**DATA PROVIDED**
☆ ☆ ☆ ☆ ☆
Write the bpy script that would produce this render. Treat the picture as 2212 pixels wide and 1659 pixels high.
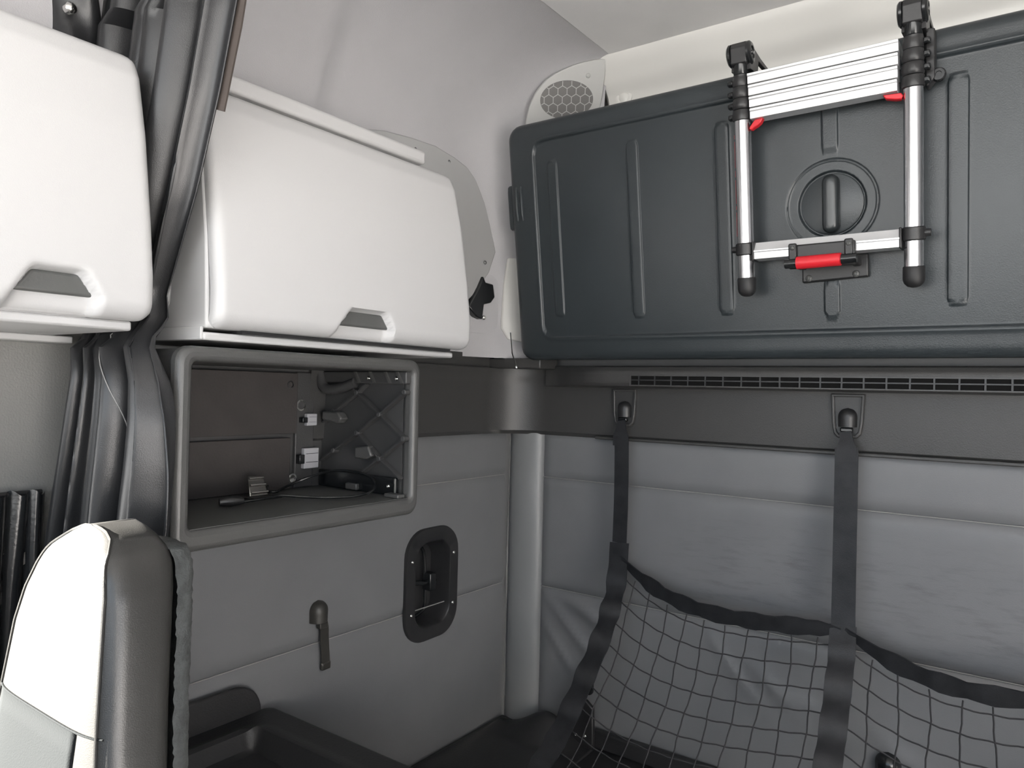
import bpy, bmesh, math, random
from mathutils import Vector, Matrix
random.seed(7)
for o in list(bpy.data.objects): bpy.data.objects.remove(o, do_unlink=True)
SC = bpy.context.scene
COL = SC.collection
PI = math.pi

# ------------------------------------------------------------------ camera
cd = bpy.data.cameras.new('camera'); cam = bpy.data.objects.new('camera', cd); COL.objects.link(cam)
cd.sensor_width = 36.0; cd.lens = 36.0 * 1609.0 / 2212.0; cd.clip_start = 0.02
right = Vector((0.80994982, 0.586012, 0.02390034))
down = Vector((0.01474687, 0.02038959, -0.99968335))
fwd = Vector((-0.58631376, 0.8100458, 0.0078727))
M = Matrix((right, -down, -fwd)).transposed().to_4x4()
M.translation = (1.1754, -1.6182, 1.35)
cam.matrix_world = M
SC.camera = cam

# ------------------------------------------------------------------ world, sun, exposure
w = bpy.data.worlds.new('daylight'); SC.world = w; w.use_nodes = True
nt = w.node_tree; nt.nodes.clear()
wo = nt.nodes.new('ShaderNodeOutputWorld'); bg = nt.nodes.new('ShaderNodeBackground')
tc = nt.nodes.new('ShaderNodeTexCoord'); sp = nt.nodes.new('ShaderNodeSeparateXYZ'); rp = nt.nodes.new('ShaderNodeValToRGB')
mp = nt.nodes.new('ShaderNodeMapRange'); mp.inputs[1].default_value = -0.04; mp.inputs[2].default_value = 0.06
nt.links.new(tc.outputs['Generated'], sp.inputs[0]); nt.links.new(sp.outputs[2], mp.inputs[0]); nt.links.new(mp.outputs[0], rp.inputs[0])
rp.color_ramp.elements[0].color = (1.22, 1.205, 1.17, 1)      # sunlit pavement outside
rp.color_ramp.elements[1].color = (0.37, 0.45, 0.54, 1)       # hazy sky
nt.links.new(rp.outputs[0], bg.inputs[0]); bg.inputs[1].default_value = 7.0
nt.links.new(bg.outputs[0], wo.inputs[0])

sd = bpy.data.lights.new('sun', 'SUN'); sd.energy = 145.0; sd.angle = 0.0095; sd.color = (1.0, 0.95, 0.87)
sun = bpy.data.objects.new('sun', sd); COL.objects.link(sun)
sun.rotation_euler = Vector((0.54, 0.46, -0.20)).to_track_quat('-Z', 'Y').to_euler()

def portal(name, loc, rot, sx, sy):
    l = bpy.data.lights.new(name, 'AREA'); l.shape = 'RECTANGLE'; l.size = sx; l.size_y = sy
    l.cycles.is_portal = True
    o = bpy.data.objects.new(name, l); COL.objects.link(o); o.location = loc; o.rotation_euler = rot
portal('windshield_portal', (1.1, -2.72, 1.51), (PI/2, 0, 0), 2.1, 0.94)
portal('door_window_portal_near', (2.3, -1.9, 1.37), (PI/2, 0, PI/2), 1.2, 0.58)
portal('door_window_portal_far', (-0.12, -1.92, 1.17), (PI/2, 0, -PI/2), 0.86, 0.48)

SC.view_settings.view_transform = 'Standard'; SC.view_settings.look = 'None'
SC.view_settings.gamma = 1.0; SC.view_settings.use_curve_mapping = False
SC.view_settings.exposure = -0.1
SC.cycles.max_bounces = 10; SC.cycles.diffuse_bounces = 7; SC.cycles.glossy_bounces = 4
SC.cycles.sample_clamp_indirect = 8.0
SC.cycles.caustics_reflective = False; SC.cycles.caustics_refractive = False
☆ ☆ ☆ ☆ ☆
**YOUR TASK**
Begin at the top of the material above and output each line exactly, stopping after the line that holds "PI = math.pi". Leave out pictures.

**ANSWER TO THIS PROBLEM**
Write the bpy script that would produce this render. Treat the picture as 2212 pixels wide and 1659 pixels high.
import bpy, bmesh, math, random
from mathutils import Vector, Matrix
random.seed(7)
for o in list(bpy.data.objects): bpy.data.objects.remove(o, do_unlink=True)
SC = bpy.context.scene
COL = SC.collection
PI = math.pi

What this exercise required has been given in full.